Whoever lives and believes in me shall never die. Do you believe this? John 11:26

This of course does not say we will never die physically. We are told that all of us die physically: “It is appointed to man once to die.” Jesus means we live forever spiritually. One of the many gifts of God to us is eternal life.

And we are told something that is almost unbelievable: God chose us to be with him before the world’s foundation and creation (Eph 1:4). We are told he called us into his own purpose and grace in Christ Jesus before the world even began (II Tim 1:9). How God can do this is beyond my understanding. This is why Jesus calls me a ‘believer,’ and not an ‘understander.’

But the bottom line is we are to believe ALL things Jesus says, and not try to reason everything out. He says we are meant to live by every word that proceeds from the mouth of God — which is the gospel, this side of the cross.

Question 48.

Have I been with you so long and you still do not know me? He who has seen me has seen the Father, so how can you say, ‘Show us the Father’?John 14:9

The gospel is the only description of who Jesus and his Father are, who we are in them (our identity), and what we have in them. Anything else is man-concocted theology. I think Jesus may have been a hard person to believe. He wasn’t like a politician, and we’re told he wasn’t desirable, at least in most ways (Is 53:2). It was the same way with the Apostle Paul. He said he wasn’t much to look at and even considered himself unattractive.

The gospel gives us inside revelation about who Jesus and his Father truly are. But again, we must forsake all other beliefs and repent of them, as Jesus says, and only believe his gospel to have access to this. As ‘The Gospel Life Coach,’ I work hard not to allow it to be mixed with anything else — none of those ‘10,000 instructors in Christ’ Paul talks about.

The Jews of Jesus’ day knew a whole lot about God. But they didn’t know God personally. In fact, God had been silent for 400 years, and had not spoken to them at all, so how could they know much personally? (see John 7:28).
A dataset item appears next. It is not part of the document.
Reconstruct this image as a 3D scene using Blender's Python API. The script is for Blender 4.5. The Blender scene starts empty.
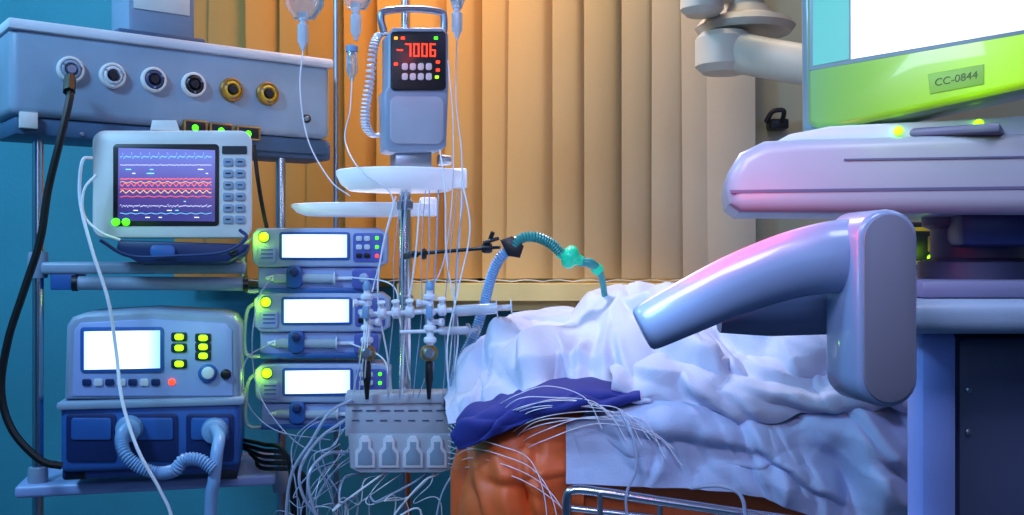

Jesus says, “Come to me all you who labor and are heavily laden, and I will give you rest. Take my yoke upon you and learn OF me…” (Matt 28–29). He didn’t say to just learn about his life history. If we come to him as he says, then we learn of him. We learn how he thinks. Come to know his heart.

Question 49.

Do you love me? John 21:16

This is the most important thing to Jesus: do we love him? It doesn’t just mean do we love what he does for us eternally, or do we love what he does for us on this earth. He asks, “Do you love ME?”

We know Jesus was God with the skin on, so when we talk about God we talk about Jesus, and when we talk about Jesus, we talk about God. He plainly said, “I and my Father are one” (John 10:30). Jewish leaders knew who he claimed to be. It says they knew he was making himself equal with God (John 5:18). The Jews were going to stone him and said it was for blasphemy: “You, being a man, make yourself God” (John 10:33).

Jesus himself said we are to love God with ALL our heart, soul, mind, and strength. And then he said to love others as we do ourselves. But he was quoting the Old Testament law. He wasn’t preaching the gospel. I jokingly say he had his ‘black hat’ on and not his ‘white hat.’ Everything under the law is impossible to live (Acts 15:10, Rom 3:10). God knows we can’t love him with ALL we have — and have anything left over to love anyone else with at all.

But our Abba Father God and his Son Jesus know if we love them — them personally, not what they do. And then Jesus says we are to love others — AS he loves us. The gospel is what draws us into loving God and his Son more than we ever thought possible and giving Jesus all the credit he is due.

These are the two major faults of so many: (1) they don’t really love God, but what he does for them (they love the gift and not the Giver), and (2) They are afraid to give Jesus too much credit. They somehow seem to think they have a job to do to help Jesus out with what he started. They think Jesus was great, and what he did was great, but he didn’t finish his job, and we need to add our efforts to what he did.

Question 50.

What if I want John to remain until I come? What concern is this to you? You follow me. John 21:22

The first part of this is just a question personal to the time Jesus lived: a question to Peter about John. But the second part of this should concern us all. Jesus closed this question by telling Peter: “You follow me.”

We judge others, but Jesus says don’t do it (Mat 7:1). We tend to compare ourselves to others, but Paul says we are not wise if we do (II Cor 10:12). Paul was diplomatic. At least he didn’t call us ‘stupid’ if we did.

We aren’t all called to do the same things. We aren’t all called to be pastors. We aren’t all called to be evangelists on the mission field. We are just called to love Jesus, as we just talked about, and then to follow him, as this verse says, allowing him to at least be a big influence in our lives, if not run our lives.

I’ve even stopped calling myself a Christian because this word means so many things to so many different people. I just call myself ‘a follower of Jesus.’

It’s by following him that we are not as concerned with others who are following him, and what they are doing, and it’s really, I think, how we show him that we love him.